Болота, некогда простиравшиеся по прериям от Иллинойса до Атабаски, сжимаются, отступают к северу. Человек не может жить единым болотом, а потому он вынужден жить вовсе без болот. Прогресс не терпит, чтобы культурные поля и дикие болота существовали бок о бок во взаимной терпимости и гармонии.
И вот с помощью землечерпалок и дамб, дренажных труб и сварочных аппаратов мы досуха высосали кукурузный пояс, а теперь взялись за пшеничный. Голубое озеро превращается в зеленую трясину, зеленая трясина — в спекшийся ил, спекшийся ил — в пшеничное поле.

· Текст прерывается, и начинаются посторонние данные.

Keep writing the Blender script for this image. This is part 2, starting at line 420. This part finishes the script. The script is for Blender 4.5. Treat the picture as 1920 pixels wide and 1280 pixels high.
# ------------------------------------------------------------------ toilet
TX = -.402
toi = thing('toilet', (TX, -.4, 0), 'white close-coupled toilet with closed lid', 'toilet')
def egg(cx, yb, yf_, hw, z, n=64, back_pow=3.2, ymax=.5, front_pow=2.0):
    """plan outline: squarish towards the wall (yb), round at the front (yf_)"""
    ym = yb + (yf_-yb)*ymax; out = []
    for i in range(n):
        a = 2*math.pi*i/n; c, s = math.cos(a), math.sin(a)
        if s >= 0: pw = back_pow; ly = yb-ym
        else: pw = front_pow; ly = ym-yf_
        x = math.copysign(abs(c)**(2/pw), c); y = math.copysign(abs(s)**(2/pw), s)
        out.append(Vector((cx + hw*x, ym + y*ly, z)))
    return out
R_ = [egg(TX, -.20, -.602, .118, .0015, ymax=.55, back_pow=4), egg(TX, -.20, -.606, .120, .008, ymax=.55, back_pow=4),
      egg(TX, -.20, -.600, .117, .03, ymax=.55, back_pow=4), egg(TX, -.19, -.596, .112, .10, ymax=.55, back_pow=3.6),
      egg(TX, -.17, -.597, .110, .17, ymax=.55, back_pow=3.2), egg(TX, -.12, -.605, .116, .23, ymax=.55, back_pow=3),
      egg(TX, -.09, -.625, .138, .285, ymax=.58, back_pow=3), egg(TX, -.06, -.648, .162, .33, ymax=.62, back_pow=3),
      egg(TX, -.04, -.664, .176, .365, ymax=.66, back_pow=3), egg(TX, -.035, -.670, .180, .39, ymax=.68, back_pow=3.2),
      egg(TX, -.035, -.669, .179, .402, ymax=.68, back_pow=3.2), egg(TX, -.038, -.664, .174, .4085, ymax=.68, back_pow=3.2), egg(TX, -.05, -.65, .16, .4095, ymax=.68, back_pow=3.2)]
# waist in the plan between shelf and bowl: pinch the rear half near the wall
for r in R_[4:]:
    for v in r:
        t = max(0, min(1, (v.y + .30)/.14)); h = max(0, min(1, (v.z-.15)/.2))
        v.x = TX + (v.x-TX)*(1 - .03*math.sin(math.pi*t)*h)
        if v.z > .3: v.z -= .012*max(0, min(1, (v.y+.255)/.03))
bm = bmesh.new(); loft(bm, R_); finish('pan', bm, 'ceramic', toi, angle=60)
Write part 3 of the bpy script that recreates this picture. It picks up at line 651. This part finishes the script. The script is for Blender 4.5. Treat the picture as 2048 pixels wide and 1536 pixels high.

Придет время, и мое болото, перекопанное и осушенное, будет погребено под пшеницей, как нынешний день и день вчерашний будут погребены под грядущими годами. И прежде, чем последняя евдошка забьется в последней лужице, крачки прокричат «прощай» Кландебою, лебеди в белоснежном величии поднимутся по спирали в небо и журавли протрубят последнее прости.
Часть III
______________
ВКУС К ПРИРОДЕ
Природа
Существует некоторая путаница между понятиями «земля» и «природа». Земля — это то, на чем растут кукуруза, овраги и закладные. Природа — это личность земли, гармония ее почвы, жизни и климата. Природа не знает ни закладных, ни федеральных агентов, ни табачных дорог. Она остается спокойно равнодушной к подобным мелким досадам, которые чинят ей самозванные ее владельцы. То, что прежним хозяином моей фермы был бутлегер, нисколько не трогало рябчиков: они взмывали над чащей столь же гордо, как если бы были гостями короля.
Бедная земля может быть богата природой, и наоборот. Только экономисты принимают материальное изобилие за богатство: Природа бывает богатой вопреки внешней бедности, и ее красота не обязательно очевидна с первого взгляда и в любое время.